I came to Palahniuk, like many others, through his cult classic 'Fight Club'. My cynical teenage heart warmed upon reading of his nihilism and the anarchy he wove in his books. His language was crass, clipped, casual and angry. I expected much the same from my second experience with Palahniuk and boy was I wrong.
Diary is written in a way that's almost lyrical, poetic, the devastatingly beautiful musings of a drunk and delusional mad-woman. I had to fight the urge to grab a note book and write down every second sentence
The narrator, Misty Wilmot is, as I've come to realize is common place amongst Palahniuk's protagonists, thoroughly unreliable. We're led to believe she's drunk and delusional and clearly has no idea of the bigger picture she's part of. She spends most of the book at the mercy of her apparently all knowing daughter and mother-in-law. Neither she nor the reader have any idea where the story is going as a result of her being in the power of people who have very specific plans for her. The result is a narrator who is heartbreakingly helpless and terribly angry. She both narrates the present, her present to her comatose husband in the form of a diary (as the title suggests) that follows her train of thought on its most anfractuous track, as well as provides context by reliving what she calls her "other life" with her husband, Peter in art school.
Another common theme in Palahniuk's books is surrealism and paranormal activity. There's always something bigger going on that's far stranger and other worldly than you would ever begin to guess. The book starts out simple, we're following the life of our one narrator. Around halfway through is when you realize that the littlest details that seem out of place, are out of place for a reason. The strangest clues pepper the book and you finally accept, that something really weird is going on. I'm usually really let down when I find that what I thought was a standard fiction book uses the "paranormal happenings" technique to explain whatever weird mysteries the author went about creating. It feels like the easy way out. Like the writer couldn't find anything that fit the rules of the world he/she created so they changed them up at the end to hastily put in a climax. When Palahniuk does it, somehow it works. I was skeptical when I was nearing the end of Fight Club and I was skeptical upon nearing the end of Diary, but I must say, I wasn't disappointed. I know a Modern Horror book has done its job when I'm left with a sick, eerie feeling in the pit of my stomach for days.

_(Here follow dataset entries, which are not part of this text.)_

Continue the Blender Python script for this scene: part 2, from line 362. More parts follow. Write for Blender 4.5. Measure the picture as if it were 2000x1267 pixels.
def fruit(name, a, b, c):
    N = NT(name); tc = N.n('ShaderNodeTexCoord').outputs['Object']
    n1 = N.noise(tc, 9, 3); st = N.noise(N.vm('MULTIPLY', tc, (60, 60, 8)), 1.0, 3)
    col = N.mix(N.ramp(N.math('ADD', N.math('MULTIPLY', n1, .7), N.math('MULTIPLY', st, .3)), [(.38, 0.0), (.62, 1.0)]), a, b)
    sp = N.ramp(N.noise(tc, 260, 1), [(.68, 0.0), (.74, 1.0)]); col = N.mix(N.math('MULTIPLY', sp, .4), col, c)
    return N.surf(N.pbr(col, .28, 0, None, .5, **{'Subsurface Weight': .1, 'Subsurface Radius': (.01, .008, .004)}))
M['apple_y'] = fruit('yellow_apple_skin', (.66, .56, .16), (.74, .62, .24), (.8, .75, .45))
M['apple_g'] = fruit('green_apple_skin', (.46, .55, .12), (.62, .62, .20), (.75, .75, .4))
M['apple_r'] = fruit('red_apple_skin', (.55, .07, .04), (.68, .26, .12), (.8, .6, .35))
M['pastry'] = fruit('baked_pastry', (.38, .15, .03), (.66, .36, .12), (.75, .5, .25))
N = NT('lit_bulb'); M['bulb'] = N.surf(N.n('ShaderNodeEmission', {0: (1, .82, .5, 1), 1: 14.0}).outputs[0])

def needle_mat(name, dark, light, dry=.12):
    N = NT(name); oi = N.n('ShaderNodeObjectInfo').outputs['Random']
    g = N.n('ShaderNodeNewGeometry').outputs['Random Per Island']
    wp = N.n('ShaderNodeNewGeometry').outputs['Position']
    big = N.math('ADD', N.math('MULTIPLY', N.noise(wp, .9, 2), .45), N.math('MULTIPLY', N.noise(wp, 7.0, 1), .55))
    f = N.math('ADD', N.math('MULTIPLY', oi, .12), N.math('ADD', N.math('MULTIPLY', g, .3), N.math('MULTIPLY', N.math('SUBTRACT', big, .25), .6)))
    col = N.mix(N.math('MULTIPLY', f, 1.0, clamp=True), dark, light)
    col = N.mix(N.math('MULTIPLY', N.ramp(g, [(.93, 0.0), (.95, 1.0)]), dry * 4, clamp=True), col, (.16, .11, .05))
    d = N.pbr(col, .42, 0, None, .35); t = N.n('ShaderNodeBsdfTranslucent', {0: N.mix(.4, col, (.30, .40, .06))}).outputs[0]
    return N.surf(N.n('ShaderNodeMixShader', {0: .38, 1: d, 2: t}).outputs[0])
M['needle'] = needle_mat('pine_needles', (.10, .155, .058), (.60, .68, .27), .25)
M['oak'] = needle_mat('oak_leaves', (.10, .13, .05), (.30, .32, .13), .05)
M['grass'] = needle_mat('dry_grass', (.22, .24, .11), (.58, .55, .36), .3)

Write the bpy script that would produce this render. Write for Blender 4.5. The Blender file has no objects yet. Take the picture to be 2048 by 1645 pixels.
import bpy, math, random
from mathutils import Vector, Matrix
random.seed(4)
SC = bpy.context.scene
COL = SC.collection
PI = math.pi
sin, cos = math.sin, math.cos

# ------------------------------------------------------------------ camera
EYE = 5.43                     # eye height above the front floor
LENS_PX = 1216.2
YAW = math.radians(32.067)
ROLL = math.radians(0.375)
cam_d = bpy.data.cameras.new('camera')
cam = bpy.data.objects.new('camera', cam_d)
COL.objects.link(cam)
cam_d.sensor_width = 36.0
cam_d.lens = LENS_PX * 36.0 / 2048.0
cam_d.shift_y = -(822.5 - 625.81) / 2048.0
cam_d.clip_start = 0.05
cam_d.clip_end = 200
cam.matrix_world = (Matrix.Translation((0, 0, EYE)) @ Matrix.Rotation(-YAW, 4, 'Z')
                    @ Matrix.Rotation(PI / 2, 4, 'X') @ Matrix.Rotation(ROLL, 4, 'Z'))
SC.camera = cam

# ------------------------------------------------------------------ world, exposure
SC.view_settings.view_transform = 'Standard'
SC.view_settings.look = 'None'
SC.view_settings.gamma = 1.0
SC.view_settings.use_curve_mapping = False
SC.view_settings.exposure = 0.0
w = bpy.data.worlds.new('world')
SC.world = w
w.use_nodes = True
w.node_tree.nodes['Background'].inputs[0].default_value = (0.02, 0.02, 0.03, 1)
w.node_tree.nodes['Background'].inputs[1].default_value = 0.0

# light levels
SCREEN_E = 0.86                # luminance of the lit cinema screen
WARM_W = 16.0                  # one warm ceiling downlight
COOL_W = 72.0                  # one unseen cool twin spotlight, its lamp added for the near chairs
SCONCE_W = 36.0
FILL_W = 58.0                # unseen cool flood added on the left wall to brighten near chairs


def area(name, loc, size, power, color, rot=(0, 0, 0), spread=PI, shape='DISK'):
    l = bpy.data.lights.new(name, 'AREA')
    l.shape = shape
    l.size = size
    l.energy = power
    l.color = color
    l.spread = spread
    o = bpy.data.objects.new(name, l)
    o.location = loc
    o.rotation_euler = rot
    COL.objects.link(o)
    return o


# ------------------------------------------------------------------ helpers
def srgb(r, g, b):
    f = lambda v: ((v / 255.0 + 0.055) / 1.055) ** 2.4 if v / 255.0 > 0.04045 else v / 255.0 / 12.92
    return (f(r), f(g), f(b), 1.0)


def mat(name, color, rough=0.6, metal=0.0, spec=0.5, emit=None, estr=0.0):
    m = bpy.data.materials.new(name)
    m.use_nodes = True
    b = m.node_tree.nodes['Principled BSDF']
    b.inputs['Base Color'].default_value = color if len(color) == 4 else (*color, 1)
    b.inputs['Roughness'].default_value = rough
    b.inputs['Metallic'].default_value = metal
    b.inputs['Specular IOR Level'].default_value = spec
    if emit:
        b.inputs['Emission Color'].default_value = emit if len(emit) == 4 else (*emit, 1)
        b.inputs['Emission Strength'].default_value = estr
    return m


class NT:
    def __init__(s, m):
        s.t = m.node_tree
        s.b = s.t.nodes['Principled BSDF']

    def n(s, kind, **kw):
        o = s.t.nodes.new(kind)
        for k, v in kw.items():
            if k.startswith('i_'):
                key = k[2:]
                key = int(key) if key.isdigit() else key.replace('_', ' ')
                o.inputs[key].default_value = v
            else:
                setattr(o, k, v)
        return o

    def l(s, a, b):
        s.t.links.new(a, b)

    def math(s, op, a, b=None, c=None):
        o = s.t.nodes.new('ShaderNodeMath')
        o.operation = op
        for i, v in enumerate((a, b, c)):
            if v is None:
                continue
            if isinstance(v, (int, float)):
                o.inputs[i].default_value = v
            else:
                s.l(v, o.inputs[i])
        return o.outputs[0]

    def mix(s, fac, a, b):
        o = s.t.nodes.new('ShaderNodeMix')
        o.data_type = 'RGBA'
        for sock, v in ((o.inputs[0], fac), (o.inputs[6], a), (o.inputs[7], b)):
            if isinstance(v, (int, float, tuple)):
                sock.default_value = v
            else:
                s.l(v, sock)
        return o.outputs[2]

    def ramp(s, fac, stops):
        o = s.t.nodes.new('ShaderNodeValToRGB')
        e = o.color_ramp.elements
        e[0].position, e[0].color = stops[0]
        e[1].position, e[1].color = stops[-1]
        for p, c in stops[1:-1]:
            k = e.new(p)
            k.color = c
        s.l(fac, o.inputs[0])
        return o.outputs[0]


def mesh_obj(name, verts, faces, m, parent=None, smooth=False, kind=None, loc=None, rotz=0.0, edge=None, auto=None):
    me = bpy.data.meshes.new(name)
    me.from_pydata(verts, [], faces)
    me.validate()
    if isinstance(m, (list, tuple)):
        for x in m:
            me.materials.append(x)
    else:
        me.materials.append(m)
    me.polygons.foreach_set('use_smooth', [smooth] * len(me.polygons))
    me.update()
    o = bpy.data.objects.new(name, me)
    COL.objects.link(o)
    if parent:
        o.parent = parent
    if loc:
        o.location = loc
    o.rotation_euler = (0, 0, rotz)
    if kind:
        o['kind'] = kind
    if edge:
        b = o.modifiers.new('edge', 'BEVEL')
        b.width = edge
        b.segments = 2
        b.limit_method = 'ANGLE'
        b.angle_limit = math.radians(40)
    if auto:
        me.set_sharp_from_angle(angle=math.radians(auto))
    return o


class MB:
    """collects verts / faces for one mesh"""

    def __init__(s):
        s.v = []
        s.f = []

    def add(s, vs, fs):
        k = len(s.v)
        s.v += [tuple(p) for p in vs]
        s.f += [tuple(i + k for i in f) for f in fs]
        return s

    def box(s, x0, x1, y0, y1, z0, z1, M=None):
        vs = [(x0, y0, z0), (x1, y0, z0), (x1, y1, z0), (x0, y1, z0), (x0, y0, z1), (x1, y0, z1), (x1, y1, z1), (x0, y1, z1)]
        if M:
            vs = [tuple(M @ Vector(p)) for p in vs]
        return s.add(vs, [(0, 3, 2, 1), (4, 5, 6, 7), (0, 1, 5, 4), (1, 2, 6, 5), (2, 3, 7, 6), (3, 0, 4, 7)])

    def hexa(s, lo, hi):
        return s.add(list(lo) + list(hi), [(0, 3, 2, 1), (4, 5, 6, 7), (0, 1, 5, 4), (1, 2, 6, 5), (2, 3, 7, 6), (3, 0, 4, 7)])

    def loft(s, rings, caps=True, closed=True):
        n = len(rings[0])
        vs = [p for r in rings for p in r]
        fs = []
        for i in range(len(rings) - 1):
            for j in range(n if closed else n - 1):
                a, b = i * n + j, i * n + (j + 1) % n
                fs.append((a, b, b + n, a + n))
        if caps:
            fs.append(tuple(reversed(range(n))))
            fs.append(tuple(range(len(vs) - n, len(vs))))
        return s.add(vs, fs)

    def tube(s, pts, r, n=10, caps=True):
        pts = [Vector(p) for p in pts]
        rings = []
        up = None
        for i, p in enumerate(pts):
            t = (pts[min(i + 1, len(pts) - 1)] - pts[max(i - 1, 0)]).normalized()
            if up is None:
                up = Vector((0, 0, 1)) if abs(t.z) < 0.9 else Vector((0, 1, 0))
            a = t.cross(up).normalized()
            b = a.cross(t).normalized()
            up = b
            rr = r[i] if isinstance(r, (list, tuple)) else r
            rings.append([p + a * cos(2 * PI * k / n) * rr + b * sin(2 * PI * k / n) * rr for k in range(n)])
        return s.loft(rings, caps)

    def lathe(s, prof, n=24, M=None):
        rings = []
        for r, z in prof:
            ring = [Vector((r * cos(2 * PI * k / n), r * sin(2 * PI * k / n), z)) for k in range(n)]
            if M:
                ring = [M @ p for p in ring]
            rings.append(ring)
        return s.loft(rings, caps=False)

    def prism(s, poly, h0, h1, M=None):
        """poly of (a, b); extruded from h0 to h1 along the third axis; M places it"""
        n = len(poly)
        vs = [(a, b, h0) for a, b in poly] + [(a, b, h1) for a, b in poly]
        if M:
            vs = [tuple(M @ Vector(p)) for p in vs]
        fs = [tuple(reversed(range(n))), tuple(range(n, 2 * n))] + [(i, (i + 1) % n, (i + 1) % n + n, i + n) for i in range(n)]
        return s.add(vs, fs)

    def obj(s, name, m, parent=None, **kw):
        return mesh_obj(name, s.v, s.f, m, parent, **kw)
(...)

One of the main themes of the book is that 'everything is a diary'. It discusses how everything we do, everything we say, make or even don't say, 'shows our hand', gives us away. Its an expression of the sheer vitality of human nature. Each and every one of us is bursting with substance. So much so that it oozes out in everything we do, our handwriting, the way we walk, talk and bleed. Palahniuk sharpens his thematic lens and focuses on artists and self portraits. He talks about how everything an artist does is a self portrait, a diary. He uses Plato's allegory of shadows on the cave wall to explain that we see the world not as it is, but as we are. There's something to think about.
As an artist, I must also add that I thoroughly enjoyed the bits of trivia that peppered the book. Things Misty had learned in art school. Its always nice to close a book and know you have some useless knowledge to spout at the next 12 people you see.
To conclude, Palahniuk hasn't disappointed me yet, and I pray for that the hold true for the future. Diary is an exquisite book that'll creep you out and get your mind working. I haven't read anything quite like it.